> MATERIAL PROVIDED
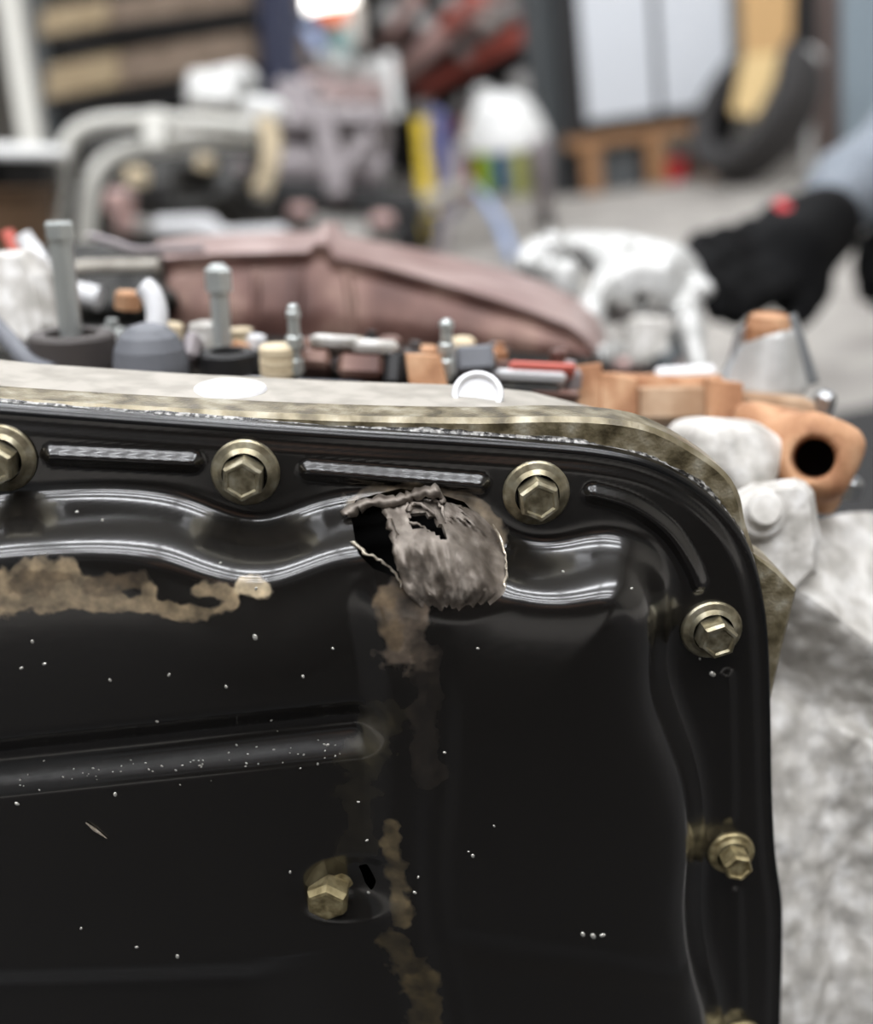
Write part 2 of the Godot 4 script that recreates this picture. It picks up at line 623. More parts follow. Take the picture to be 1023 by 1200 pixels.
	M.pink_beam = mat(rgb(206, 172, 166), 0.6)
	M.slate = mat(rgb(88, 92, 94), 0.55)
	M.navy = mat(rgb(52, 56, 78), 0.5)
	M.dark = mat(rgb(36, 35, 36), 0.7)
	M.panel = mat(rgb(218, 222, 228), 0.45)
	M.wood = mat(Color.WHITE, 0.75, 0.0, noise_tex(0.02, 36, 4, [[0.2, rgb(136, 98, 66)], [0.7, rgb(176, 134, 96)]]), 3.0)
	M.carton = mat(Color.WHITE, 0.8, 0.0, noise_tex(0.01, 37, 3, [[0.2, rgb(166, 146, 116)], [0.7, rgb(190, 170, 138)]]), 2.0)
	M.carton_dull = mat(Color.WHITE, 0.8, 0.0, noise_tex(0.01, 38, 3, [[0.2, rgb(120, 104, 90)], [0.7, rgb(150, 132, 116)]]), 2.0)
	M.card_sheet = mat(rgb(214, 186, 134), 0.8)
	M.tyre = mat(rgb(56, 54, 54), 0.75)
	M.post = mat(rgb(150, 132, 126), 0.7)
	M.shutter = mat(rgb(150, 164, 174), 0.5)
	M.red = mat(rgb(206, 44, 52), 0.5)
	M.yellow = mat(rgb(232, 200, 40), 0.5)
	M.blue = mat(rgb(62, 110, 166), 0.45)
	M.light_blue = mat(rgb(150, 170, 208), 0.5)
	M.violet = mat(rgb(104, 106, 150), 0.5)
	M.green = mat(rgb(164, 196, 44), 0.45)
	M.olive = mat(rgb(178, 180, 110), 0.5)
	M.orange = mat(rgb(196, 96, 54), 0.6)
	M.teal = mat(rgb(120, 150, 150), 0.6)
	M.white_plastic = mat(rgb(236, 236, 234), 0.4)
	M.glove = mat(rgb(13, 13, 14), 0.7)
	M.glove.metallic_specular = 0.2
	M.sleeve = mat(Color.WHITE, 0.9, 0.0, noise_tex(0.03, 39, 4, [[0.2, rgb(104, 112, 122)], [0.7, rgb(146, 152, 160)]]), 14.0, fine, 0.03)
	M.drop = mat(rgb(210, 208, 200), 0.12, 0.6)
	M.added_mat_rubber = mat(rgb(46, 45, 45), 0.8)
	M.lump = mat(Color.WHITE, 0.4, 0.3, noise_tex(0.02, 40, 4, [[0.2, rgb(130, 130, 128)], [0.7, rgb(220, 220, 218)]]), 6.0)
	M.bench = mat(rgb(226, 200, 198), 0.45)
	M.jet = mat(rgb(12, 12, 12), 0.6)

# ---------------------------------------------------------------- the engine and its oil pan
const GX0 := -0.24
const GX1 := 0.10
const GY0 := 0.10
const GY1 := 0.425
const GS := 0.00075
const RISE := 0.016

func to2(p: Array, z: float) -> Array:
	var o := []
	for q in p:
		var w := Z(q[0], q[1], z)
		o.append(Vector2(w.x, w.y))
	return o

func seg_dist(q: Vector2, a: Vector2, b: Vector2) -> float:
	var ab := b - a
	var t := clampf((q - a).dot(ab) / maxf(ab.length_squared(), 1e-12), 0.0, 1.0)
	return q.distance_to(a + ab * t)

func line_dist(q: Vector2, l: Array) -> float:
	var d := 1e9
	for i in l.size() - 1:
		d = minf(d, seg_dist(q, l[i], l[i + 1]))
	return d

# signed distance (inside positive) to a closed outline, on a coarse lattice brought up to the fine one
func field(loop: Array, nx: int, ny: int) -> Image:
	var cs := GS * 2.0
	var w := (nx - 1) / 2 + 1
	var h := (ny - 1) / 2 + 1
	var im := Image.create(w, h, false, Image.FORMAT_RF)
	var pl := PackedVector2Array(loop)
	var n := pl.size()
	for j in h:
		for i in w:
			var q := Vector2(GX0 + i * cs, GY0 + j * cs)
			var d := 1e9
			var ins := false
			var a := pl[n - 1]
			for k in n:
				var b := pl[k]
				var ab := b - a
				var t := clampf((q - a).dot(ab) / ab.length_squared(), 0.0, 1.0)
				d = minf(d, q.distance_squared_to(a + ab * t))
				if (a.y > q.y) != (b.y > q.y) and q.x < (b.x - a.x) * (q.y - a.y) / (b.y - a.y) + a.x:
					ins = not ins
				a = b
			im.set_pixel(i, j, Color(sqrt(d) if ins else -sqrt(d), 0, 0))
	return im

func sample(im: Image, fx: float, fy: float) -> float:      # smooth (cubic B-spline) look-up
	var x := clampf(fx * 0.5, 1.0, im.get_width() - 3.001)
	var y := clampf(fy * 0.5, 1.0, im.get_height() - 3.001)
	var i := int(x)
	var j := int(y)
	var u := x - i
	var v := y - j
	var bu := [(1 - u) ** 3 / 6.0, (3 * u ** 3 - 6 * u * u + 4) / 6.0, (-3 * u ** 3 + 3 * u * u + 3 * u + 1) / 6.0, u ** 3 / 6.0]
	var bv := [(1 - v) ** 3 / 6.0, (3 * v ** 3 - 6 * v * v + 4) / 6.0, (-3 * v ** 3 + 3 * v * v + 3 * v + 1) / 6.0, v ** 3 / 6.0]
	var s := 0.0
	for b in 4:
		for a in 4:
			s += bu[a] * bv[b] * im.get_pixel(i - 1 + a, j - 1 + b).r
	return s

var hgt := PackedFloat32Array()
var gnx := 0
var gny := 0

func pan_h(x: float, y: float) -> float:
	var fx := clampf((x - GX0) / GS, 0, gnx - 1.001)
	var fy := clampf((y - GY0) / GS, 0, gny - 1.001)
	var i := int(fx)
	var j := int(fy)
	var k := i + gnx * j
	return lerpf(lerpf(hgt[k], hgt[k + 1], fx - i), lerpf(hgt[k + gnx], hgt[k + gnx + 1], fx - i), fy - j)

func on_pan(px: float, py: float, lift := 0.0) -> Vector3:   # the point of the pan's front seen there
	var z := RISE * 0.6
	var p := Vector3.ZERO
	for i in 8:
		p = Z(px, py, z)
		z = lerpf(z, pan_h(p.x, p.y) + lift, 0.7)
	p.z = pan_h(p.x, p.y) + lift
	return p

func stroke(im: PackedByteArray, tw: int, th: int, line: Array, rad: float, c: Color, rough: float, nz: FastNoiseLite, soft := 0.4) -> void:
	for i in line.size() - 1:
		var a: Vector2 = line[i]
		var b: Vector2 = line[i + 1]
		var lo := a.min(b) - Vector2.ONE * rad * 1.6
		var hi := a.max(b) + Vector2.ONE * rad * 1.6
		for ty in range(maxi(0, int((GY1 - hi.y) / (GY1 - GY0) * th)), mini(th - 1, int((GY1 - lo.y) / (GY1 - GY0) * th) + 1)):
			for tx in range(maxi(0, int((lo.x - GX0) / (GX1 - GX0) * tw)), mini(tw - 1, int((hi.x - GX0) / (GX1 - GX0) * tw) + 1)):
				var q := Vector2(GX0 + (GX1 - GX0) * (tx + 0.5) / tw, GY1 - (GY1 - GY0) * (ty + 0.5) / th)
				var nn := nz.get_noise_2d(q.x, q.y)
				var d := seg_dist(q, a, b) / rad + nn * 0.9
				var s := smoothstep(1.0, 1.0 - soft, d)
				if s <= 0.0:
					continue
				var v := 1.0 + nz.get_noise_2d(q.y * 1.6 + 5.0, q.x * 1.6) * 0.5
				s *= c.a
				var at := (ty * tw + tx) * 4
				im[at] = int(clampf(lerpf(im[at], c.r8 * v, s), 0, 255))
				im[at + 1] = int(clampf(lerpf(im[at + 1], c.g8 * v, s), 0, 255))
				im[at + 2] = int(clampf(lerpf(im[at + 2], c.b8 * v, s), 0, 255))
				im[at + 3] = int(lerpf(im[at + 3], rough * 255.0, s))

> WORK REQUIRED
Pictures are excluded: retype only the lines from the beginning of the listing above through the line with "const RISE := 0.016", both included.

> TASK OUTPUT
Write part 2 of the Godot 4 script that recreates this picture. It picks up at line 623. More parts follow. Take the picture to be 1023 by 1200 pixels.
	M.pink_beam = mat(rgb(206, 172, 166), 0.6)
	M.slate = mat(rgb(88, 92, 94), 0.55)
	M.navy = mat(rgb(52, 56, 78), 0.5)
	M.dark = mat(rgb(36, 35, 36), 0.7)
	M.panel = mat(rgb(218, 222, 228), 0.45)
	M.wood = mat(Color.WHITE, 0.75, 0.0, noise_tex(0.02, 36, 4, [[0.2, rgb(136, 98, 66)], [0.7, rgb(176, 134, 96)]]), 3.0)
	M.carton = mat(Color.WHITE, 0.8, 0.0, noise_tex(0.01, 37, 3, [[0.2, rgb(166, 146, 116)], [0.7, rgb(190, 170, 138)]]), 2.0)
	M.carton_dull = mat(Color.WHITE, 0.8, 0.0, noise_tex(0.01, 38, 3, [[0.2, rgb(120, 104, 90)], [0.7, rgb(150, 132, 116)]]), 2.0)
	M.card_sheet = mat(rgb(214, 186, 134), 0.8)
	M.tyre = mat(rgb(56, 54, 54), 0.75)
	M.post = mat(rgb(150, 132, 126), 0.7)
	M.shutter = mat(rgb(150, 164, 174), 0.5)
	M.red = mat(rgb(206, 44, 52), 0.5)
	M.yellow = mat(rgb(232, 200, 40), 0.5)
	M.blue = mat(rgb(62, 110, 166), 0.45)
	M.light_blue = mat(rgb(150, 170, 208), 0.5)
	M.violet = mat(rgb(104, 106, 150), 0.5)
	M.green = mat(rgb(164, 196, 44), 0.45)
	M.olive = mat(rgb(178, 180, 110), 0.5)
	M.orange = mat(rgb(196, 96, 54), 0.6)
	M.teal = mat(rgb(120, 150, 150), 0.6)
	M.white_plastic = mat(rgb(236, 236, 234), 0.4)
	M.glove = mat(rgb(13, 13, 14), 0.7)
	M.glove.metallic_specular = 0.2
	M.sleeve = mat(Color.WHITE, 0.9, 0.0, noise_tex(0.03, 39, 4, [[0.2, rgb(104, 112, 122)], [0.7, rgb(146, 152, 160)]]), 14.0, fine, 0.03)
	M.drop = mat(rgb(210, 208, 200), 0.12, 0.6)
	M.added_mat_rubber = mat(rgb(46, 45, 45), 0.8)
	M.lump = mat(Color.WHITE, 0.4, 0.3, noise_tex(0.02, 40, 4, [[0.2, rgb(130, 130, 128)], [0.7, rgb(220, 220, 218)]]), 6.0)
	M.bench = mat(rgb(226, 200, 198), 0.45)
	M.jet = mat(rgb(12, 12, 12), 0.6)

# ---------------------------------------------------------------- the engine and its oil pan
const GX0 := -0.24
const GX1 := 0.10
const GY0 := 0.10
const GY1 := 0.425
const GS := 0.00075
const RISE := 0.016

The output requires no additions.